Deux mots d’ouverture
Juste deux mots exactement, La Topologie et le Temps, je dirais que le défi qui me paraît le plus difficile pour nous, les psychanalystes, c’est d’être présents dans notre époque. Comme sujets du discours analytique, pas seulement comme et moi et moi et moi.
L’exemple que je vais vous donner c’est le thème que j’ai proposé, ce n’est pas un thème unique des travaux que nous faisons, mais c’est un thème insistant qui ne pouvait pas apparaître avec autant de force à l’époque de Lacan. Je l’ai proposé au bureau de l’A.L.I., à Marc Darmon, et qui sera travaillé en mars, c’est le problème de l’exil forcé. Les migrations et les nouveaux devoirs que ça donne à nos collègues surtout ceux qui sont dans les institutions de soins. C’est un défi moderne, il va de soi que vous n’allez pas trouver ce défi avec une telle accélération chez Lacan lui-même. La question de l’exil, des migrations des deuils et traumatismes qui les accompagne. Notre lieu a déjà changé. Nos lieux d’exercice ont changé, notre topos a changé et nous peinons à en prendre la mesure c’est-à-dire à être dans le temps de ce Réel. C’est difficile à accepter. Pour ce qui est de notre position dans les établissements de santé, ça fait moi-même un an que je me bagarre dans la grande institution de santé où je travaille, comme médecin directeur d’une institution pour enfants, pour que les médecins, les psychologues et les éducateurs spécialisés, orthophonistes et psychomotriciennes viennent en relai des enfants en considérant que ce n’est pas vocation à la médecine humanitaire de s’en occuper. Comme dans toute école, comme vous le savez, sont reçus les enfants, qu’ils aient une carte d’identité ou pas, c’est une obligation de l’Éducation Nationale. C’est une obligation en principe de la médecine aussi qui n’est pas actée. Je sais, Pierre-Christophe Cathelineau pourrait peut-être en parler, mais c’est encore secret, qu’à l’Assistance Publique les médecins eux-mêmes ont demandé à faire participer de cette boucle naturelle, légitime pour la médecine, de participer au devoir nouveau de la cité. Les psychanalystes ne peuvent pas être absents de ces questions en rien, pas simplement en faisant des cours, des contrôles, des supervisions, mais en étant présents là où ils le peuvent comme citoyen ou comme acteurs de santé. Voyez comment j’interprète La Topologie et le Temps, nous sommes dans notre lieu, si nous prenons la mesure du temps de notre époque.
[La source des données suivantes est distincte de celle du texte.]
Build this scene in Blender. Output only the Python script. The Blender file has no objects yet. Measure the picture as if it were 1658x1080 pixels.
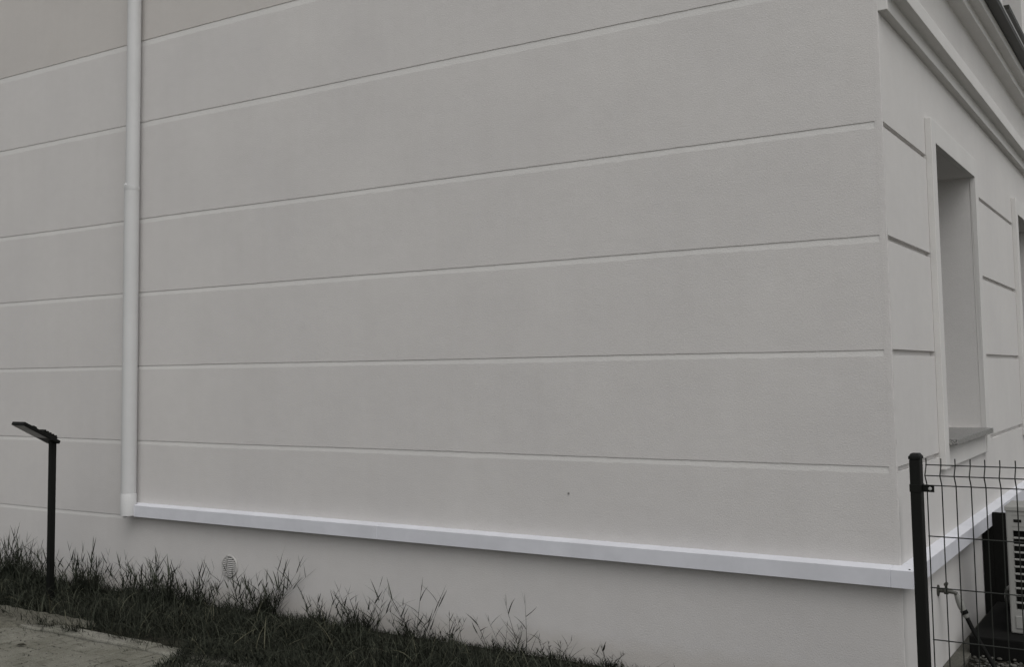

Autre fait clinique, on n’a peut-être pas suffisamment attiré l’attention et que j’ai retrouvé dans un petit ouvrage d’un philosophe allemand, assez bizarrement il y a beaucoup d’ouvrages de sociologues et philosophes allemands d’une nouvelle analyse critique des discours. Assez curieusement en Allemagne que des jeunes philosophes se mettent à produire, je vous rendrais assez attentifs à cela. Il s’agit de Hartmut Rosa, Aliénation et accélération. Vers une théorie critique de la modernité tardive. Voyez La Topologie et le Temps. C’est un livre écrit par un philosophe mais très clinique dont je vous lis trois lignes de la quatrième de couverture : « La vie moderne est une constante accélération, jamais auparavant les moyens permettant de gagner du temps n’avaient atteint pareil niveau de développement grâce aux technologies de production et de communications. Pourtant, jamais l’impression de manquer de temps n’a été si répandue. » C’est notre lot absolument ordinaire. Il Poursuit un peu plus tard, Harmut Rosa « apporte de nouveaux éléments en rediscutant l’aliénation à la lumière de la vie accélérée. Ainsi il soutient et développe avec force l’idée que l’accélération engendre des formes d’aliénations sévères relatives au temps et à l’espace, aux choses et au actions, à soi et aux autres. Sous la pression d’un rythme sans cesse accru, les individus font désormais face au monde sans pouvoir l’habiter et sans parvenir à se l’approprier. » Mais c’est excellemment bien écrit, c’est de la psychopathologie écrit par un philosophe sur laquelle on a du retard nous-mêmes, sur la description de La Topologie et le Temps. Nous peinons, or c’est écrit par des sociologues et des collègues à notre endroit.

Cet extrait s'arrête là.